Scenes as source code
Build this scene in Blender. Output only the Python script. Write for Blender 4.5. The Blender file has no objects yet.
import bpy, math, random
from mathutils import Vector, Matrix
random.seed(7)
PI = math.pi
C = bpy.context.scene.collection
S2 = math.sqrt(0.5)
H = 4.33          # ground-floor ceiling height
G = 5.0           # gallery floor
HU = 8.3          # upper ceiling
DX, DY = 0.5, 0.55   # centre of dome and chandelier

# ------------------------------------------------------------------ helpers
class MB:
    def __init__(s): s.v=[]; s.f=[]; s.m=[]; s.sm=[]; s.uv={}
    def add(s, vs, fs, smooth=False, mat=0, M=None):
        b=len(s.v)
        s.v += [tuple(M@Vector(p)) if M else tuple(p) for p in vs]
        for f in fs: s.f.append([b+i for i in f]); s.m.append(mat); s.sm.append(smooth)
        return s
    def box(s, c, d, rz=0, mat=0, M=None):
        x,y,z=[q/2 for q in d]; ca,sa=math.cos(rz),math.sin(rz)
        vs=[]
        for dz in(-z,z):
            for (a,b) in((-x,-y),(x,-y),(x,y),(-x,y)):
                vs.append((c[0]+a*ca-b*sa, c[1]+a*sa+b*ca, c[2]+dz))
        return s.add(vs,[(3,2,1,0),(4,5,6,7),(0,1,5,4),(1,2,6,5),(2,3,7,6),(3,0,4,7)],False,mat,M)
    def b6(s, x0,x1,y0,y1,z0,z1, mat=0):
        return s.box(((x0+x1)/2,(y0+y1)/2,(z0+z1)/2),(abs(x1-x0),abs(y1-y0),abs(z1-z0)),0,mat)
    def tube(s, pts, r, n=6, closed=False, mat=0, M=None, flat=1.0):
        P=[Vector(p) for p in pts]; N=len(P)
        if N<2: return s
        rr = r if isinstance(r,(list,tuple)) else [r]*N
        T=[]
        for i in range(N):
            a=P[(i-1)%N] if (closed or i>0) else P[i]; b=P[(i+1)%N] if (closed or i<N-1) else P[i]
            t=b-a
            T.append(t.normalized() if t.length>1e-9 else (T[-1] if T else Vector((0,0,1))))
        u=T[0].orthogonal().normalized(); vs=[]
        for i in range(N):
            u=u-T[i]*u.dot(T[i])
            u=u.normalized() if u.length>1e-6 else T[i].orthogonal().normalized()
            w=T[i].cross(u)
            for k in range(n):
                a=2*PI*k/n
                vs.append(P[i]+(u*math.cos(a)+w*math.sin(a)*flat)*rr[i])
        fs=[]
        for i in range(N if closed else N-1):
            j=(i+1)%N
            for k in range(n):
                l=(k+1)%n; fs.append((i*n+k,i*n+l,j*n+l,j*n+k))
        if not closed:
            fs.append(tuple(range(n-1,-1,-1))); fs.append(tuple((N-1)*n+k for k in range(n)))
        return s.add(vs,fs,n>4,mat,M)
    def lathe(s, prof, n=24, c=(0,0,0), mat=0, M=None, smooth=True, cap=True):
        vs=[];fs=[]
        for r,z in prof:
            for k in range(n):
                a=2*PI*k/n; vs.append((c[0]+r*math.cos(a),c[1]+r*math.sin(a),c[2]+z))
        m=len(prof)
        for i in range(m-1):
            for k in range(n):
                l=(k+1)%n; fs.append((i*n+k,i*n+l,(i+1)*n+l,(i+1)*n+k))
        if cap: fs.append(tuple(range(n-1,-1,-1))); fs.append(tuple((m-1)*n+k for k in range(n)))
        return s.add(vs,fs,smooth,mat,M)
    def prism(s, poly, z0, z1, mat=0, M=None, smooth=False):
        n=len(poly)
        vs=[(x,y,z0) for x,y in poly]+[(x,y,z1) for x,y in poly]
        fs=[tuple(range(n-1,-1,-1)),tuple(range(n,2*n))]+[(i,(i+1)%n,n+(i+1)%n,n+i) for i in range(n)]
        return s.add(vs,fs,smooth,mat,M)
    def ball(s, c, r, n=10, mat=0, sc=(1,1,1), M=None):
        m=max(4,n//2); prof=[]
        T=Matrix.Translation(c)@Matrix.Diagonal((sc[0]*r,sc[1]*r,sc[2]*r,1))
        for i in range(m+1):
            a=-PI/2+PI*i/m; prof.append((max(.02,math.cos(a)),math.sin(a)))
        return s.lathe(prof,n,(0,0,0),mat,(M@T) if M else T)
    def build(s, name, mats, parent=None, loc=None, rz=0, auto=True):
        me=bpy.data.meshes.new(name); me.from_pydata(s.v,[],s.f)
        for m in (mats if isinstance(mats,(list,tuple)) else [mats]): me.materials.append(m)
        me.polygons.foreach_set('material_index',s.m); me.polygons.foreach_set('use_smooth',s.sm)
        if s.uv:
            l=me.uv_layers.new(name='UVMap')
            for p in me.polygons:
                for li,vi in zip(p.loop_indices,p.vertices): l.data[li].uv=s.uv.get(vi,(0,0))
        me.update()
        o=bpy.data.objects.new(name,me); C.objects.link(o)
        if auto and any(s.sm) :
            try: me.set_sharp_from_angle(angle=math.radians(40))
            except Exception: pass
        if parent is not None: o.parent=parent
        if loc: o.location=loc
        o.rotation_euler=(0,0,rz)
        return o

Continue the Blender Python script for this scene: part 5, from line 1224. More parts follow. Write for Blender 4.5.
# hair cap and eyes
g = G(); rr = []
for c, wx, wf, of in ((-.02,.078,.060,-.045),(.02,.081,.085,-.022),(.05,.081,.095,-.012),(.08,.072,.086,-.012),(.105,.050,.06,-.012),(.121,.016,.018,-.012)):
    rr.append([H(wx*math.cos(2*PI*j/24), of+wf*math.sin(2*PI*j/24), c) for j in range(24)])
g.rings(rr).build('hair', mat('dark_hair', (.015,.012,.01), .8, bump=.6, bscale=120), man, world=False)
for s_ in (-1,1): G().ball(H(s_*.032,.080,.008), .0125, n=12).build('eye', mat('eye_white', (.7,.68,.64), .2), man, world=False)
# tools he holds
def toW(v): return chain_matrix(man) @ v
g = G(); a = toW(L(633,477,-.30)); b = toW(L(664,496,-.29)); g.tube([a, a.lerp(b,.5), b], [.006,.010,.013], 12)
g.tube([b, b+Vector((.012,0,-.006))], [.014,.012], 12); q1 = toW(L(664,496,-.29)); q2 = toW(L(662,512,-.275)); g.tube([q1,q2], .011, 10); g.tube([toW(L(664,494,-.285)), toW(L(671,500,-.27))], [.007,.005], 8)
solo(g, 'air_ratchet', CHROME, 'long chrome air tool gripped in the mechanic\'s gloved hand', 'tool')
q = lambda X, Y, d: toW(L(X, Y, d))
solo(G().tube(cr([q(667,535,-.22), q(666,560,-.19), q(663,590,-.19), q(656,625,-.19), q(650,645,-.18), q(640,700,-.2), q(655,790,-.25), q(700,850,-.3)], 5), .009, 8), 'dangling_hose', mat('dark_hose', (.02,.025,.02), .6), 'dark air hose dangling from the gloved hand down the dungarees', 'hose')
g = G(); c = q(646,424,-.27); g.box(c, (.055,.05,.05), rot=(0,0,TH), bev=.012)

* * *

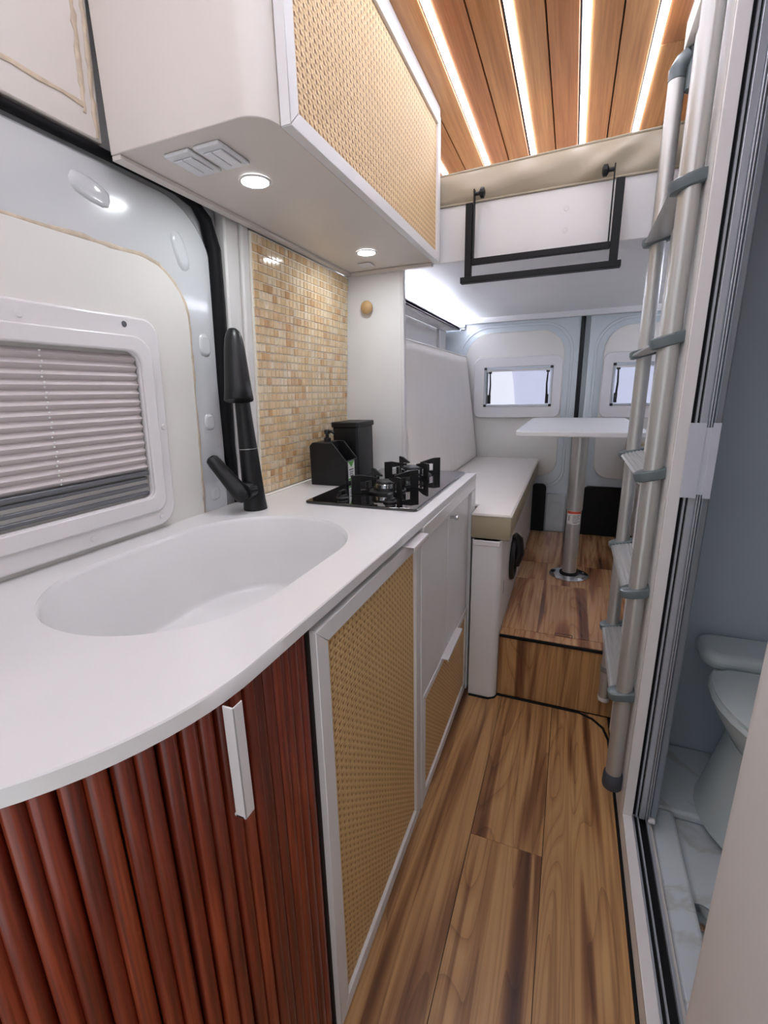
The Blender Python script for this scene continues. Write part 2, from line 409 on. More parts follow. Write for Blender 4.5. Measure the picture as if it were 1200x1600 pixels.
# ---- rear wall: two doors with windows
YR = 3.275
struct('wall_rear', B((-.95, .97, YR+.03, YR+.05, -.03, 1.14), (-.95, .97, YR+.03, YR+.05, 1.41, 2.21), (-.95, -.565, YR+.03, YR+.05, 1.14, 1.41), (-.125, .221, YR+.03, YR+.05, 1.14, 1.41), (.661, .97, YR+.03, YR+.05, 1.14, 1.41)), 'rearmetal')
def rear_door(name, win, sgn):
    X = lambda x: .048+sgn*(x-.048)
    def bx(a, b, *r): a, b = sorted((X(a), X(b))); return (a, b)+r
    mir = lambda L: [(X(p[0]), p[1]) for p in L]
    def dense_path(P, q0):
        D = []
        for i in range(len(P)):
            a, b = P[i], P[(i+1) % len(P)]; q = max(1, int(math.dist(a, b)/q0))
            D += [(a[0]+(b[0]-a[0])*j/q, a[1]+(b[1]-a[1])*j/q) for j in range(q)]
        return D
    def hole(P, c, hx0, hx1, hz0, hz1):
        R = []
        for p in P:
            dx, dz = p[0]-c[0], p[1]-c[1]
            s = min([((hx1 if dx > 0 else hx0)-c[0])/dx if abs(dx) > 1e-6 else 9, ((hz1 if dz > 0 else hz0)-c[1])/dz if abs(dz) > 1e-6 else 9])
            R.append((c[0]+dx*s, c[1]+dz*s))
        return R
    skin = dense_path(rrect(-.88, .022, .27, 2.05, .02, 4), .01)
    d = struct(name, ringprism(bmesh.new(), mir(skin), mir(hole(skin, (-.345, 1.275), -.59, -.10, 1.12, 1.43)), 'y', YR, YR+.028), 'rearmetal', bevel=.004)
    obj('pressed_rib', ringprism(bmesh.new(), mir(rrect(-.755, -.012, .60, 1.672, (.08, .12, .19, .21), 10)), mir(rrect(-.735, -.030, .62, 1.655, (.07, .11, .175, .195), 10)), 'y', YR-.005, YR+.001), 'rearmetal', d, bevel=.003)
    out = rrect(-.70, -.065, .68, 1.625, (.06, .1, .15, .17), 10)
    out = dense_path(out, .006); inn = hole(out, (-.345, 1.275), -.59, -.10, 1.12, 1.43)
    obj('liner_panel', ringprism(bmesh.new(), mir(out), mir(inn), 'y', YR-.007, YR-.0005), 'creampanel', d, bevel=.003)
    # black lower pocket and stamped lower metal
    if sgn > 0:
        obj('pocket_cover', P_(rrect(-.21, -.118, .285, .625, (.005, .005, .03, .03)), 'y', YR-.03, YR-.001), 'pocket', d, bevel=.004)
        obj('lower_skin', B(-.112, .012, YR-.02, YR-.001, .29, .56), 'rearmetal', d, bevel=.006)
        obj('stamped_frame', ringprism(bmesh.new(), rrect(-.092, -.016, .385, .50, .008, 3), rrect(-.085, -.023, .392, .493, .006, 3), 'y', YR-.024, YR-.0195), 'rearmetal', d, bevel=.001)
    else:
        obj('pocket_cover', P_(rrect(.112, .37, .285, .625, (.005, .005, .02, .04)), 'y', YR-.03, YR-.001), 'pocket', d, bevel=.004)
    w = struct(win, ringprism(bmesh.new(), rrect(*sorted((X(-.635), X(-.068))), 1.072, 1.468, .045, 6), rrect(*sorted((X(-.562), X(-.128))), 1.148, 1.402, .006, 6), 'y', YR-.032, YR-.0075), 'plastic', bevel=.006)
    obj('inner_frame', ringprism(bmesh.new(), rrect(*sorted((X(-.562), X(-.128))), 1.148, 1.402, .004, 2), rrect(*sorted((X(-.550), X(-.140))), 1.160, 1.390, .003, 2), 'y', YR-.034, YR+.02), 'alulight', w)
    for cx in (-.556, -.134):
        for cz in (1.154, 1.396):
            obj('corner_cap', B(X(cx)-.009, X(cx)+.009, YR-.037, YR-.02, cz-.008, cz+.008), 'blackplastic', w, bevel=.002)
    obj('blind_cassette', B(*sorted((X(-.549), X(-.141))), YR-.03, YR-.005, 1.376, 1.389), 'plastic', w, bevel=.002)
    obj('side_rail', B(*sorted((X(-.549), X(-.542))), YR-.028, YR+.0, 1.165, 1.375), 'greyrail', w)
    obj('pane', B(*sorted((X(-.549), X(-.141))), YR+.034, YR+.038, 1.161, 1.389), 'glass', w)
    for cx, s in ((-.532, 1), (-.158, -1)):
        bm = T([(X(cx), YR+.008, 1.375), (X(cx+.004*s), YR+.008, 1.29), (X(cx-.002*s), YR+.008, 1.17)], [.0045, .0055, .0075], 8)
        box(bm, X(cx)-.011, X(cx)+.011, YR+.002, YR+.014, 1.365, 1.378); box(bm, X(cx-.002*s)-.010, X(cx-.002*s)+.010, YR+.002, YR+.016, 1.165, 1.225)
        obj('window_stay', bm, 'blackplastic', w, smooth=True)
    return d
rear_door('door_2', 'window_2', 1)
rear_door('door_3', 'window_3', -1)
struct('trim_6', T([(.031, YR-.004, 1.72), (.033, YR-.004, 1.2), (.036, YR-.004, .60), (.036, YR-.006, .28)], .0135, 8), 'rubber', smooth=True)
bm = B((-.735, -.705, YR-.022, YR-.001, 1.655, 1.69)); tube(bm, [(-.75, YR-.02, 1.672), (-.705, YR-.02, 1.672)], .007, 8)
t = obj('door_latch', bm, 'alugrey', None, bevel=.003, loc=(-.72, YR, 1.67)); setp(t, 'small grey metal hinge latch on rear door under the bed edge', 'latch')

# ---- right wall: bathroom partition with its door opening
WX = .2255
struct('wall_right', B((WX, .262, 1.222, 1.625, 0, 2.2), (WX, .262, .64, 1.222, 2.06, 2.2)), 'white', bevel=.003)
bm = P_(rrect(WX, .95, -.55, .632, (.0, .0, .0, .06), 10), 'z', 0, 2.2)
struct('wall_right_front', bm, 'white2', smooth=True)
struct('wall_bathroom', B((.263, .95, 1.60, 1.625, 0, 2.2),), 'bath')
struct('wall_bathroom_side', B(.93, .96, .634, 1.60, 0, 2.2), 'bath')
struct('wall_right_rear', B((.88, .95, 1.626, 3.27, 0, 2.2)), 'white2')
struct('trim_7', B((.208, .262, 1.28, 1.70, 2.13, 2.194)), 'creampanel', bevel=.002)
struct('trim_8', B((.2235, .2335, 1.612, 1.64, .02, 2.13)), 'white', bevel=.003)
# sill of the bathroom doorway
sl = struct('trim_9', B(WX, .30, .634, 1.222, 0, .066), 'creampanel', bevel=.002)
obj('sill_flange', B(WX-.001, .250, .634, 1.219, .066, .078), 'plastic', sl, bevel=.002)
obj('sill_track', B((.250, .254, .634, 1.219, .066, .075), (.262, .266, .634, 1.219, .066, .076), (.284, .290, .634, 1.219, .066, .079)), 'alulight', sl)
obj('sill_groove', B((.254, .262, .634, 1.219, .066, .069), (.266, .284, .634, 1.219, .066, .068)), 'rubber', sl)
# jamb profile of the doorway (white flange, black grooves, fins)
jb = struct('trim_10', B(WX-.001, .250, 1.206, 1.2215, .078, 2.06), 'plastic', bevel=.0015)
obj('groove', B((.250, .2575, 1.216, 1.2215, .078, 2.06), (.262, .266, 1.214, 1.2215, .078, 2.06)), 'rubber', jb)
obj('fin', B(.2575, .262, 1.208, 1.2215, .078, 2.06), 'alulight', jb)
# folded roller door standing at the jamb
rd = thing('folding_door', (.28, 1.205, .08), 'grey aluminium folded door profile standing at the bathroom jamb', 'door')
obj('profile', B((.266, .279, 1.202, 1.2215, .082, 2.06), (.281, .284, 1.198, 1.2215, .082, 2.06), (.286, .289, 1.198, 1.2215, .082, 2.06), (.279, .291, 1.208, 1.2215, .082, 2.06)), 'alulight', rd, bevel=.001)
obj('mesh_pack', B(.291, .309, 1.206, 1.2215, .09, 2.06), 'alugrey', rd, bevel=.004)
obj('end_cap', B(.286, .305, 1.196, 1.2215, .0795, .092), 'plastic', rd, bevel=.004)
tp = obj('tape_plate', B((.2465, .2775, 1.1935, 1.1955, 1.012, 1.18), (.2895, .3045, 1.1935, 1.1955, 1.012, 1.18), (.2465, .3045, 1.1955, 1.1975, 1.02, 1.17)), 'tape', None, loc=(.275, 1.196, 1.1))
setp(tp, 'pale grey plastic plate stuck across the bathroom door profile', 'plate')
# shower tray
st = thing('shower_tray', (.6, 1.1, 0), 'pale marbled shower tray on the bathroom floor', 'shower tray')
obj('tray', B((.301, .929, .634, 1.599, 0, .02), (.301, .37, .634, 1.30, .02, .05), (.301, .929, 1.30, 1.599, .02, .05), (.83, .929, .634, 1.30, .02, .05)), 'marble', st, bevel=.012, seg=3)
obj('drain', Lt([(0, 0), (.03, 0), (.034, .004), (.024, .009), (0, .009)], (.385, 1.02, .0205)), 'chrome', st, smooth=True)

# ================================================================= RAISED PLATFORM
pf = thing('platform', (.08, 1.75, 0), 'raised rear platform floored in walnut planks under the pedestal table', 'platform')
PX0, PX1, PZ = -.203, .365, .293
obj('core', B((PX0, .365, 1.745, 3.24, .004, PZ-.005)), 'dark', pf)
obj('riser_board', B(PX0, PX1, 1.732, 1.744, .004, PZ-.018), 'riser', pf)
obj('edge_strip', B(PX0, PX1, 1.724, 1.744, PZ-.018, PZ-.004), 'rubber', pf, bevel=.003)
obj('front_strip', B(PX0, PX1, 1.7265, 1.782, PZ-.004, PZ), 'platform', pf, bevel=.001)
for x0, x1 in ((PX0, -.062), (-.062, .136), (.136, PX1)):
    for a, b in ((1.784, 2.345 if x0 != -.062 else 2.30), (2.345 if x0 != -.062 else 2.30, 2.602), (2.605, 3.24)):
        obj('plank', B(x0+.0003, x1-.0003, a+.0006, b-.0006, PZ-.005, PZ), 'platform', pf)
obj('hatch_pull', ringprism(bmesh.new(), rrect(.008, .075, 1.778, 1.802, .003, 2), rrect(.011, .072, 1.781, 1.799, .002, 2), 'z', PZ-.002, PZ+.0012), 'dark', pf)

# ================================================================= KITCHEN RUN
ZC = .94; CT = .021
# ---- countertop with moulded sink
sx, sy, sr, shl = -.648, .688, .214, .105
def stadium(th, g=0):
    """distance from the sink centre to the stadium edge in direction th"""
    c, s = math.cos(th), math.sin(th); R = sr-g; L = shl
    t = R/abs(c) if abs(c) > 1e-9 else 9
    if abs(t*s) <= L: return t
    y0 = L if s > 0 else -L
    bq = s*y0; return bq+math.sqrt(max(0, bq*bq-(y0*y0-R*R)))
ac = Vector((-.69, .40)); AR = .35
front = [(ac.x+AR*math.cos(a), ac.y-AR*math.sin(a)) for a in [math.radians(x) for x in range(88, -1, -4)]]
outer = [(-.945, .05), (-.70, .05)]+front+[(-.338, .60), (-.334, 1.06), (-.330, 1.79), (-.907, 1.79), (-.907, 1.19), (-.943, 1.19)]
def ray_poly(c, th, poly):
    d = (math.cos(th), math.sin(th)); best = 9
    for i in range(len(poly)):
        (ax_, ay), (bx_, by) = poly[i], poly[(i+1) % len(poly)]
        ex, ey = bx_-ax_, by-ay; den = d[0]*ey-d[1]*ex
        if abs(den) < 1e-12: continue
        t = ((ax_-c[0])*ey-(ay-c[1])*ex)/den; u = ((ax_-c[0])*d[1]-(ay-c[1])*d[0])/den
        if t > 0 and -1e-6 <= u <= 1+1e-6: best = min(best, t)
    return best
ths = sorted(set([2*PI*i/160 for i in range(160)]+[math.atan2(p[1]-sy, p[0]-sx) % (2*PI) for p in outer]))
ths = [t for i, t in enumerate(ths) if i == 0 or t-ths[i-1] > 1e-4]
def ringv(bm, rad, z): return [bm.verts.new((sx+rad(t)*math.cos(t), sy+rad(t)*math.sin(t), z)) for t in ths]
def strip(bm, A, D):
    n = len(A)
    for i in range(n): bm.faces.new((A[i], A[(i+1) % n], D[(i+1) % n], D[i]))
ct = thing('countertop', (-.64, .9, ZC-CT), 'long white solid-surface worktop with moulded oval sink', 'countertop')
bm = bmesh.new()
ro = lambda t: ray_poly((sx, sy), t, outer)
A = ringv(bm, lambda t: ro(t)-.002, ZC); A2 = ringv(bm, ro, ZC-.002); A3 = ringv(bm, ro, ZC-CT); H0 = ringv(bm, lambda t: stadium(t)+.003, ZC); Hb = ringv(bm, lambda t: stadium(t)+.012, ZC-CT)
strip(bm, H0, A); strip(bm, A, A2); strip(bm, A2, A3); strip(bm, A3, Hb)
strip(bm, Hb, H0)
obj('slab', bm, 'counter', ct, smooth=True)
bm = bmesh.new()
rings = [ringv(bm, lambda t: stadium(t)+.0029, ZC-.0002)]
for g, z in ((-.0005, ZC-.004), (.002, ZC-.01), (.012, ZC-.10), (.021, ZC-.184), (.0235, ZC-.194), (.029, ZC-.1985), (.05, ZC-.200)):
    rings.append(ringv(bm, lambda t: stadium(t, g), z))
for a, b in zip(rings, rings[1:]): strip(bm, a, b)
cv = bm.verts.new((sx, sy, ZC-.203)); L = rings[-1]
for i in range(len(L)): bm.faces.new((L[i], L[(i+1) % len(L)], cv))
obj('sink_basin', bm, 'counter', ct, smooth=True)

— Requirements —
Return exactly the lines from the line that has "Build this scene" to the line that has "DX, DY = 0.5, 0.55", both of them included.

— Correct answer —
Build this scene in Blender. Output only the Python script. Write for Blender 4.5. The Blender file has no objects yet.
import bpy, math, random
from mathutils import Vector, Matrix
random.seed(7)
PI = math.pi
C = bpy.context.scene.collection
S2 = math.sqrt(0.5)
H = 4.33          # ground-floor ceiling height
G = 5.0           # gallery floor
HU = 8.3          # upper ceiling
DX, DY = 0.5, 0.55   # centre of dome and chandelier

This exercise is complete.